Nigeria, attentati. Il card. Onaiyekan: atti contrari ai principi fondamentali dell'umanità
Ancora violenze in Nigeria. Uomini armati hanno attaccato un’unità speciale della
Polizia nella capitale Abuja. Immediata la reazione dei militari, che sono riusciti
a respingere l’attacco senza provocare vittime. Probabile che dietro l’episodio ci
sia la mano della setta islamica dei Boko Haram, gli stessi che domenica hanno condotto
un duplice attacco con autobomba contro una chiesa protestante in una caserma, causando
la morte di 11 persone. “E’ inquietante vedere chi ci deve difendere subire attentati”,
ha commentato il presidente dei vescovi nigeriani, mons. Ingnatius Kaigama. E dolore
per l’ennesimo attacco avvenuto di domenica contro i cristiani viene espresso anche
dal neocardinale, John Olorunfemi Onaiyekan, arcivescovo di Abuja, intervistato
da Paolo Ondarza:
R. – E’ molto
preoccupante che ci sia ancora un gruppo di persone, in Nigeria, che continua a colpire
chiese e ad uccidere gente innocente nel giorno di domenica. E’ una cosa che va contro
tutti i principi fondamentali dell’umanità.
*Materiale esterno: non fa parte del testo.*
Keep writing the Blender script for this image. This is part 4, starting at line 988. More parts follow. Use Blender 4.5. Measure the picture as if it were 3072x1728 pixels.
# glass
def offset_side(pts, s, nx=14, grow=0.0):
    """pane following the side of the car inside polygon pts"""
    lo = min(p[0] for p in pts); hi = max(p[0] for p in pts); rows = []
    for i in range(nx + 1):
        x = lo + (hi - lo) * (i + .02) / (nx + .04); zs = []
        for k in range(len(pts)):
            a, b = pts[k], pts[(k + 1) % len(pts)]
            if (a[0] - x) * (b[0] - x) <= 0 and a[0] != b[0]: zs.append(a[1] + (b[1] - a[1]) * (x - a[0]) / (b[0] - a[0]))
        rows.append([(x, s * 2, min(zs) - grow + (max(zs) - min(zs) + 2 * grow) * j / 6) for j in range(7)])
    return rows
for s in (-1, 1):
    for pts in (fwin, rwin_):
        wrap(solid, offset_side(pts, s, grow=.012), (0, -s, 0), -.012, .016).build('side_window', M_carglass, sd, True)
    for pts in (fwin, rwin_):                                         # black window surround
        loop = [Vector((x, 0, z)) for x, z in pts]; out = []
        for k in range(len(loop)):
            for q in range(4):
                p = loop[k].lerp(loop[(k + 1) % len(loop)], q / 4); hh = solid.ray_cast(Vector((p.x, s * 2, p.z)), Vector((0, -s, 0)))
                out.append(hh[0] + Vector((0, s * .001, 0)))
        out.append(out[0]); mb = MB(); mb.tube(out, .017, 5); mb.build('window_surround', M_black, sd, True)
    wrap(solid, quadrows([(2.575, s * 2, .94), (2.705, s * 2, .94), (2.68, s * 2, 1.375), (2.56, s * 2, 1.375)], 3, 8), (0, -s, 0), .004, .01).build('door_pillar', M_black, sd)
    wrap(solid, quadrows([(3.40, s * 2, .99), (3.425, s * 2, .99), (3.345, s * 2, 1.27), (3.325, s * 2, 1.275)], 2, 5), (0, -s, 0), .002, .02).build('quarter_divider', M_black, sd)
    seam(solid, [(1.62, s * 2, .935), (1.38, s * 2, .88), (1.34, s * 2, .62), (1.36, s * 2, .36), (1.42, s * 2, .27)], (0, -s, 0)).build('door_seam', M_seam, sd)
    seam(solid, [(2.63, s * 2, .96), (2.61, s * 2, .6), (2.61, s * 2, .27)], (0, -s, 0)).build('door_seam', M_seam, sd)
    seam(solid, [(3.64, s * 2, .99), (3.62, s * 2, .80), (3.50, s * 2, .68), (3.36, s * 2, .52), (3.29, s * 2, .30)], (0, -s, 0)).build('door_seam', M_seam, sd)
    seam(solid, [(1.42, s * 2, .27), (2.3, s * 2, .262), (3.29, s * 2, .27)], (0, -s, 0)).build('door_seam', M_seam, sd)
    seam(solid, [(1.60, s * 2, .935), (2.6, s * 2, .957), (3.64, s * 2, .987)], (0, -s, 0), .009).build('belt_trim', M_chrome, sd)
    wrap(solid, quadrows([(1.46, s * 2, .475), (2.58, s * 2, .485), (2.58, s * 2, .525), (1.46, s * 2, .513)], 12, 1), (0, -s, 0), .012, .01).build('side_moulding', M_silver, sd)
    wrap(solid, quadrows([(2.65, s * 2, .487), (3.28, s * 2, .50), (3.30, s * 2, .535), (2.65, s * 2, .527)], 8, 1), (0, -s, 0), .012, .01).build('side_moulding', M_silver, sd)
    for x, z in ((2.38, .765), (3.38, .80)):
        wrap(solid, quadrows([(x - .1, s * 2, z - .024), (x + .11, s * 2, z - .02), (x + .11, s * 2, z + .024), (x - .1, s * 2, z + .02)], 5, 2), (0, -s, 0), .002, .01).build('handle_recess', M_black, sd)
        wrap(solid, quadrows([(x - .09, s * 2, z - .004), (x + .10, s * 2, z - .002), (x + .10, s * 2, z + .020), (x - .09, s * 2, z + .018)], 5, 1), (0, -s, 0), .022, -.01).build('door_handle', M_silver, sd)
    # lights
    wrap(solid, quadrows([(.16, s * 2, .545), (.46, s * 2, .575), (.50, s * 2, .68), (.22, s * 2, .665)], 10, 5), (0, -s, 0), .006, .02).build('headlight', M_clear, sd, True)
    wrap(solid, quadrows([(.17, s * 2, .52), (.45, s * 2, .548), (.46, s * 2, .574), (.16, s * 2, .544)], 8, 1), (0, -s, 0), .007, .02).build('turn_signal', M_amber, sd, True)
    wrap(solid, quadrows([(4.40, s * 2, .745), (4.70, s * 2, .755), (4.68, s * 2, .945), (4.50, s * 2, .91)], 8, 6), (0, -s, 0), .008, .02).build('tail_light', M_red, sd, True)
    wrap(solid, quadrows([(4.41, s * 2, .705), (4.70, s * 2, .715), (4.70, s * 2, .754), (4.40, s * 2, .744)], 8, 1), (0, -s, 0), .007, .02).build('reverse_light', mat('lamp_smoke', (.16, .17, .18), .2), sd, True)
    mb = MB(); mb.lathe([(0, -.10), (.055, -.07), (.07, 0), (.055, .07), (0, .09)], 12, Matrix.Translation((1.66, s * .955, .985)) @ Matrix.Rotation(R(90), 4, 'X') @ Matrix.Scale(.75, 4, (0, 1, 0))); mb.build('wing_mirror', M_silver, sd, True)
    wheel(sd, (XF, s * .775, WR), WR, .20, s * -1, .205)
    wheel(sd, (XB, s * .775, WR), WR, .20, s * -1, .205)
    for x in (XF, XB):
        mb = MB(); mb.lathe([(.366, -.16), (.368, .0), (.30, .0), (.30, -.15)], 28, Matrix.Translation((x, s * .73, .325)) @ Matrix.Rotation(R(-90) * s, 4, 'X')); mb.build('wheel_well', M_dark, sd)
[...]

D. – L’attacco è avvenuto all’interno
di un’importante caserma. C’è chi ha ipotizzato una presenza dell’estremismo islamico
all’interno dell’esercito…
R. – Questo non deve meravigliarci. Una volta, il
nostro presidente ha fatto scalpore dichiarando che anche all’interno del suo governo
ci sono membri di Boko Haram. Forse non aveva usato parole giuste, ma dopo questa
esternazione la gente gli ha chiesto: “Ma chi sono questi? E’ possibile che dentro
il tuo governo ci siano i Boko Haram?”. Si può comprendere il senso di disagio…
D.
– Lei ha più volte tenuto molto a precisare che in Nigeria non è in atto uno scontro
interreligioso. Perché allora colpire ancora una volta i cristiani?
R. – Ma
loro colpiscono non solo cristiani, e non colpiscono solo di domenica. A volte hanno
colpito anche di venerdì, contro le moschee. Torno a dire che Boko Haram non rappresenta
la faccia vera dell’islam nigeriano. Ho telefonato prima di questa intervista al mio
amico, il sultano di Sokoto, che è il capo riconosciuto di tutti i musulmani in Nigeria,
e con lui abbiamo stabilito che quando tornerò a casa studieremo come i capi religiosi
possano aiutare ancora il nostro Paese. C’è chi dirà, però, che il sultano di Sokoto
"is deceiving everybody", cioè non è onesto. Io so che è onesto. E’ chiaro che questi
terroristi non agiscono sotto il suo controllo. Quello che penso, però, è che lui
è il capo di tutti i musulmani: dunque, quei musulmani che lo riconoscono come leader
potrebbero fare qualcosa di più.
D. – Eminenza, lei si trova in Vaticano dove
ha ricevuto la porpora cardinalizia da Benedetto XVI. Come vive queste giornate così
importanti per la sua vita, per la sua vocazione, alla luce però anche di quello che
sta accadendo nel suo Paese?
R. – Chi ha partecipato al Concistoro, come pure
ieri alla Messa di Cristo Re, non può non rendere grazie e gloria a Dio per un evento
di grande grazia: una gioia santa che niente potrà cancellare, neanche le notizie
brutte dal mio Paese. Alle volte, le circostanze sono buone e facilitano il nostro
lavoro, ma sappiamo anche che non è sempre così: altrimenti, come mai i primi Papi
sono tutti finiti martiri? Credo che noi cristiani di oggi dobbiamo non andare in
giro cercando il martirio, però dobbiamo abituarci a vivere la nostra fede con gioia,
pur nei contrasti. Il Santo Padre ci ha ricordato che la porpora non è per fare il
grande maestro, il grande ed eminente signore, e così via. Il colore rosso che indossiamo
ci ricorda il sangue dei martiri. Io non ci sono arrivato, ancora: ma alcuni dei miei
fedeli sono morti, in queste circostanze. La loro morte va intesa nel contesto della
testimonianza di vita cristiana, cioè del martirio.